# EXERCISE AIM
Find how many lines of the listing include the string "leaning", and report only that figure.

# GIVEN MATERIAL
______________________________

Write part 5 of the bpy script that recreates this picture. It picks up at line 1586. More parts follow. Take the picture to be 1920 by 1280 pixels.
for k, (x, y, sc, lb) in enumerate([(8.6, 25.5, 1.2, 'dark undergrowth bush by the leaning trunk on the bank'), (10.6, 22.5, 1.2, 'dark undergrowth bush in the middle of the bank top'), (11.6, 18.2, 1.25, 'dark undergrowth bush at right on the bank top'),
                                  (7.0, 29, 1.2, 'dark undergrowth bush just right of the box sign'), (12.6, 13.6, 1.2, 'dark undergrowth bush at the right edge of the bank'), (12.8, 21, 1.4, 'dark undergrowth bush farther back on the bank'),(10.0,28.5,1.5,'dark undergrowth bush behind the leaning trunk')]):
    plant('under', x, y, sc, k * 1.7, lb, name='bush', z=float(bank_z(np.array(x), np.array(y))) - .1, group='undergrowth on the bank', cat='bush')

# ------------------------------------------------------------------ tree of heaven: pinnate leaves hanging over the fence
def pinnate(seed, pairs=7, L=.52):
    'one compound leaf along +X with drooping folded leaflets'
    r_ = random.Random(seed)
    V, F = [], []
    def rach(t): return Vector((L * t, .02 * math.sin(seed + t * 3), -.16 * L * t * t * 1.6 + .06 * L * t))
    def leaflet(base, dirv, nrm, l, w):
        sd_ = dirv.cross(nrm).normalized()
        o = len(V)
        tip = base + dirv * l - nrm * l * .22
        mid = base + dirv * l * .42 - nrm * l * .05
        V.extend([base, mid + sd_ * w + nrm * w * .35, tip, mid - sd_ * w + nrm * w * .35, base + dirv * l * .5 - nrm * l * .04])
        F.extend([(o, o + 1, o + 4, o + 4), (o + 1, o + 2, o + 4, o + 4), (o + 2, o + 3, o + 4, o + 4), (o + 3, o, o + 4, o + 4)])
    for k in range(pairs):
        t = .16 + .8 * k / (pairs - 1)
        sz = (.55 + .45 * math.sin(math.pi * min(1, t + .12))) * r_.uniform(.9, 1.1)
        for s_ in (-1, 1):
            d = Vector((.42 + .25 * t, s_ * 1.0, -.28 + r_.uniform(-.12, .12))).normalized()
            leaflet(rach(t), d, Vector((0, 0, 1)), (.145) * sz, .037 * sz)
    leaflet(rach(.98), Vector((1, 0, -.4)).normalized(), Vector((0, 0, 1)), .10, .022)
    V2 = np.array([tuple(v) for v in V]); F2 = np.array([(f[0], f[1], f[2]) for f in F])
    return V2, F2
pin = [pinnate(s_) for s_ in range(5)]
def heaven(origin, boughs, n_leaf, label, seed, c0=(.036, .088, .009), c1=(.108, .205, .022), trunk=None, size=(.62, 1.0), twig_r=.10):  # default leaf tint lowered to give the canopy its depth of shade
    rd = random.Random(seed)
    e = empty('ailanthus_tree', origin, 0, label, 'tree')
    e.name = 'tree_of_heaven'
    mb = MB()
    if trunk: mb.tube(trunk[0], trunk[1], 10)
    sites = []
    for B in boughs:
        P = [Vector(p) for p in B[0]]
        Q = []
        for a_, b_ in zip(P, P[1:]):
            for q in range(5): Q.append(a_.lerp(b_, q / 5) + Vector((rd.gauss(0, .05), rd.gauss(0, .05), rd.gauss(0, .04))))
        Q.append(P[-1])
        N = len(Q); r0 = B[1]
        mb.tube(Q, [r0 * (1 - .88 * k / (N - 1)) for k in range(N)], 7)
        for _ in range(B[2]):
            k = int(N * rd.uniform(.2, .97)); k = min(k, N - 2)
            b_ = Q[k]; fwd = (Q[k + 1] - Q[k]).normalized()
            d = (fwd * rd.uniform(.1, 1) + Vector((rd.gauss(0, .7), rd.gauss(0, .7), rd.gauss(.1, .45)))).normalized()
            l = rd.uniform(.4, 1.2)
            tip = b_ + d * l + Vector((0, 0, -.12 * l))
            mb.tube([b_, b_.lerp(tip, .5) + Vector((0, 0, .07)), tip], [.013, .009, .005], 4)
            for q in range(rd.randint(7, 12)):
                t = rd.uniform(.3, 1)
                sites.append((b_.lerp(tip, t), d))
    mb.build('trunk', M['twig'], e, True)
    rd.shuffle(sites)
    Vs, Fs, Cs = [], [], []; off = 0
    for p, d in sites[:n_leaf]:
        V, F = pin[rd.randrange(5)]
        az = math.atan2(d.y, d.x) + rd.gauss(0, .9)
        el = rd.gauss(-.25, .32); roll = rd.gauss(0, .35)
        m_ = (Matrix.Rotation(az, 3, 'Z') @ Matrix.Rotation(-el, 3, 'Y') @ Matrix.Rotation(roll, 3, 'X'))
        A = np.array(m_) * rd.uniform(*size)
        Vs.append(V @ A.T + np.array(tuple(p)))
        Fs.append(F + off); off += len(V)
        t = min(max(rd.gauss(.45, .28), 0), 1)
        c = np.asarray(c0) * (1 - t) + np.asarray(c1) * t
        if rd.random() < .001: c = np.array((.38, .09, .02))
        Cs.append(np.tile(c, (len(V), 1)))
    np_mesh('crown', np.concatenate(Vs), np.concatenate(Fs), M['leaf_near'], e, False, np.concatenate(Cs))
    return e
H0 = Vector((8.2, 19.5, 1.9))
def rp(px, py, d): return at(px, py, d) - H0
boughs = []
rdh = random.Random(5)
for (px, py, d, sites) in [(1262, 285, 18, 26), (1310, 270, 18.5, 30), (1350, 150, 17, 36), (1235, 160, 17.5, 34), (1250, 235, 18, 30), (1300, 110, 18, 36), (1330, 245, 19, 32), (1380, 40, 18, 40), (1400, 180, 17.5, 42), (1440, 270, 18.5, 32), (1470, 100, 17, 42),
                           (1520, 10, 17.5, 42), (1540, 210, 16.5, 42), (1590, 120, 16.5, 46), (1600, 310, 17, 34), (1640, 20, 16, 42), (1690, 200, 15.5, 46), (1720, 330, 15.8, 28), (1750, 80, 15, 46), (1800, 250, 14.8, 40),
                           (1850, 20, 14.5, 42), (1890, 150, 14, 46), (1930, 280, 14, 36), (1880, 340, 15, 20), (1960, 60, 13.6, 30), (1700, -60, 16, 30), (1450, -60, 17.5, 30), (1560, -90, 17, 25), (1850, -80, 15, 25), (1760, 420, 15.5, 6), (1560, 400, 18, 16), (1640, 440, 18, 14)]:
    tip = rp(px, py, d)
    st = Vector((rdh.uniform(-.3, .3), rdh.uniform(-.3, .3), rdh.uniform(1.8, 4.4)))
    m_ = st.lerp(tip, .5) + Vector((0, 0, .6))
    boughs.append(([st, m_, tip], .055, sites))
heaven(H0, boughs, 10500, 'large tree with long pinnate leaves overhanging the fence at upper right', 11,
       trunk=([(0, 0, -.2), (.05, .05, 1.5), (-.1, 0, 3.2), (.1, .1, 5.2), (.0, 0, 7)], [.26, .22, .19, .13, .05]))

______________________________

# CORRECT ANSWER
2